Promoción para (un socio y amigo de) mi mismo
En esa bendita Habana donde yo lo conocí —como proclama un popular guaguancó que creo se titula El vive bien—, porque fue justo en esa Habana de los sesenta, todavía una ciudad puta como la calificó Guillermo Cabrera Infante, aunque ya una puta que amaga la tristeza de estar a punto de perder a su chulo, una puta más bien desconcertada porque no entiende mucho el alboroto que hay armado a su alrededor, pero de todos modos siempre una puta bendita, donde yo conocí a Luis Agüero, autor emérito como dirían nuestros clásicos de una novela muy jodedora titulada La vida en dos, que desde hace unos días se vende en amazon.com al módico precio de diez dólares el ejemplar (aunque usted puede adquirir todos los que le dé la gana). Promoción para (un socio y amigo de) mi mismo, alas Norman Mailer.
Así que cumplido el comercial, que en definitiva es el legítimo sentido de esta nota, me veo en la obligación de afirmar que por esa época Luis y yo —rectifico: yo y Luis, tengo que ser muy justo— éramos los mejores periodistas de Cuba —rectifico otra vez: Cuba en cursivas, la revista Cuba—, pero ya estábamos convencidos también de que al menos escribiríamos una obra maestra literaria cada uno. Luis casi lo logró con La vida en dos. Algún tiempo después yo lo conseguí del todo con Condenados de Condado. A causa de eso, sin duda, siempre los dos, nosotros, nos quisimos tanto; a pesar de que algunos muchachitos y muchachitas —ahora más ancianitos y ancianitas que nosotros mismos, siempre en la flor de la juventud— consideraran que sobreestimábamos nuestros reales talentos, que ambos desde entonces y todavía en la actualidad hemos calificado mutuamente de sencillamente encojonaos. Nosotros, como diría Truman Capote, podemos coger en nuestras manos un montón de palabras, lanzarlas al viento y todas van a caer en el lugar adecuado.
Cuando me leí la historia de la putísima Bebita Alvarado con sus tres pretendientes oligofrénicos intentando desvirgarla —que es la trama central de La vida en dos, pero no la única—, experimenté una rara sensación de sorpresa, encabronamiento y admiración: ¿cómo hizo este cabrón para escribir un libro así con esos condimentos tan desabridos?... En la presentación de la edición original de la novela (1967), Edmundo Desnoes dice algo parecido a que Luis logró aportarle la categoría de mito a las mezquinas anécdotas de un pueblo de campo. No sé.

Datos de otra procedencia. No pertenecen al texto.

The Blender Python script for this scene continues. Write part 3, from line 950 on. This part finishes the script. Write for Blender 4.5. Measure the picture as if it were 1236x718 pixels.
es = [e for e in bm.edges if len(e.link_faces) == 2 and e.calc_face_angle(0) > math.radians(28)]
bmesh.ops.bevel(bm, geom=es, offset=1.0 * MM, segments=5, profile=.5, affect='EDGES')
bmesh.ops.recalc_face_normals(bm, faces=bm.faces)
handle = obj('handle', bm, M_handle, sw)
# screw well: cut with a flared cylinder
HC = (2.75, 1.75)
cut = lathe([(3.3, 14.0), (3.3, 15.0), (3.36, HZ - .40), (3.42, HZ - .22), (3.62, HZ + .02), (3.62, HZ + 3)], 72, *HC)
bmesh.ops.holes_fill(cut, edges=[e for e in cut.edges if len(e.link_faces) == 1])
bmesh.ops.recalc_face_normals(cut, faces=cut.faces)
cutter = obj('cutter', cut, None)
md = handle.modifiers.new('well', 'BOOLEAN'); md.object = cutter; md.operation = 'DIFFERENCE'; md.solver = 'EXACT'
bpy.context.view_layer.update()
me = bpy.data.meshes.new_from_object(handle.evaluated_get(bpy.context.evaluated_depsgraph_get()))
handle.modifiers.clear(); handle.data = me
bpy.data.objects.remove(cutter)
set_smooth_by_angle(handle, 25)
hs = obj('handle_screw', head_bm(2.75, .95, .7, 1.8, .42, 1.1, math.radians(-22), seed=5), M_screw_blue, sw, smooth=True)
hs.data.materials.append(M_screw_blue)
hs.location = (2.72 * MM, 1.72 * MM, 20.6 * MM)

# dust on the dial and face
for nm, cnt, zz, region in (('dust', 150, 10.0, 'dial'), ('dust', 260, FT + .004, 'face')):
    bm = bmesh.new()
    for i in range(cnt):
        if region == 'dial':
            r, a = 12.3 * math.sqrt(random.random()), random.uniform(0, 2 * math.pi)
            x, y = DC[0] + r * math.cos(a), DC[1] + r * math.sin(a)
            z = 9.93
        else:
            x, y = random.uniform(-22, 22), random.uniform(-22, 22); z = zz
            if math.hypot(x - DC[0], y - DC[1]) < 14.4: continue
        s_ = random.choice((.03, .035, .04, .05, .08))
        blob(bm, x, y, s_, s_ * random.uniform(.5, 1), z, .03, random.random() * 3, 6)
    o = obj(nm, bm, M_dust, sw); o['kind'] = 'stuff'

Edmundo era, y creo que todavía lo es, un intelectual, alguien que maneja a la perfección las intríngulis de la crítica, del andamiaje teórico capaz de poner de manifiesto la excelencia o no de una pieza literaria. Yo no sirvo para eso. Lo único que puedo afirmar es que, según creo, la literatura y el arte en general es como un gran acto de prestidigitación, un truco sublime, una suerte de mágica epifanía que transfigura lo que no es en lo que es, o todo lo contrario. Por ahí estimo que andan los tiros con La vida en dos.
De todos modos, mi confusión era tal en ese momento que, tal vez porque siempre me ha gustado joder a mis mejores amigos, la emprendí con vengarme de Luis en esa bendita Habana de finales de los sesenta, donde yo montaba en guagua y él rodaba un Chevrolet Bel Air convertible, pero donde ambos teníamos teléfonos, lo que me hacía posible llamarlo a la una, las dos o las tres de la mañana para decirle con el mismo tono a la Humprhey Bogart que uno de los personajes de su novela utilizaba para llamar a Bebita: “Soy Feo Orbay, me cago en el coño de tu madre”. Luis siempre me respondía lo mismo: “Gracias, Norberto, creo que te gustó mi libro. Y de paso también me cago en el recontracoño de la tuya… con perdón de Estrella, que es una santa”. Jamás, al día siguiente, cuando nos veíamos en la revista Cuba o en cualquier otro sitio, hicimos mención de la amable charla telefónica.
Así era en esos tiempos, cuando yo conocí a mi socio y amigo Luis Agüero en esa bendita Habana donde vio la luz por primera vez La vida en dos.